Принимая во внимание такое положение вещей, мы не можем смущаться теми признаками сходства, которые можно найти между этим "просвещением" и эпохой Просвещения, – они остаются чисто внешними и поверхностными. Так, например, отмечаемый К. Фишеромутилитарный характер философии Вольфа имеет в виду "пользу" совершенно иного рода, чем то социальное и политическое благоденствие, идея которого руководила французскими просветителями. К. Фишер сам точно определяет смысл этого утилитаризма в словах: "Тут философия считается не мудростью, носящей свою цель в самой себе, а средством для просвещения, просвещение средством для споспешествования человеческому счастью, искусство средством для морального воспитания". Обобщая, можно сказать, что именно "моральность" и есть то, что определяет в конечном счете цель и руководящую идею немецкого Просвещения, в противоположность "социальности" и "политике" французского Просвещения.

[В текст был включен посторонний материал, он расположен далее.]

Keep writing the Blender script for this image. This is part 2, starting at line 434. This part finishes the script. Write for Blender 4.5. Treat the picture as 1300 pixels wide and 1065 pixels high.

В целом, во всяком случае, тот прикладной и публицистический характер Просвещения, о котором мы говорили в общей характеристике этой эпохи, обнаруживается и в немецком Просвещении. Несомненно, это обстоятельство должно отразиться и на отношении эпохи к истории, и оно, действительно, отражается. Как увидим ниже, в руках историков Просвещения в указанном узком смысле, т. е. находившихся под влиянием французских писателей, вырастает целое направление в истории и историографии, близкое к тем основным чертам, какие мы видели во Франции, но вносящее также нечто от себя. Эти новые оригинальные элементы состояли, с одной стороны, из "усовершенствования" методов и приемов французского Просвещения и идей английского эмпиризма, а с другой стороны, из "усовершенствования" лейбницевского рационализма в школе Вольфа. Конфликта, который возникает таким образом между эмпирическими и психологическими основами французского Просвещения и рационалистическими основами немецкой переделки, отражается на всей эпохе и не находит в ней сколько-нибудь заметного примирения. Скорее, напротив, можно сказать, он углубляется до таких крайних противоположностей, как Тетенс, с одной стороны, и Мендельсон, с другой.
Во французском Просвещении мы также отмечали наличность тех же двух элементов, но, 1, рационализм картезианства никогда не доводился до такой крайней степени, как у Вольфа и мог прекрасно уживаться не только с эмпиризмом, но даже с мистицизмом; 2, английский эмпиризм с его бэконовским принципом "пчелы" по отношению к "пауку" и "муравью" также представлял скорее благоприятную почву для восприятия некоторых идей рационализма. Настоящее обострение двух рассматриваемых моментов сказалось не во французском Просвещении, а в самом развитии английской философии. Юма можно считать в такой же мере представителем доведенной до конца одной из крайностей противоположения, эмпиризма, как и представителем попытки примирения или "преодоления" этого конфликта. Еще в большей мере той же задачей задается философия "здравого смысла". Только "усовершенствование" этих попыток у Канта приводит к разрешению конфликта и на немецкой почве. И только в одном отношении Кант является непосредственным продолжателем Просвещения в узком смысл, поскольку и для него "житейское благоденствие" остается в виде практического разума "приматом" над теоретическими стремлениями человеческого духа.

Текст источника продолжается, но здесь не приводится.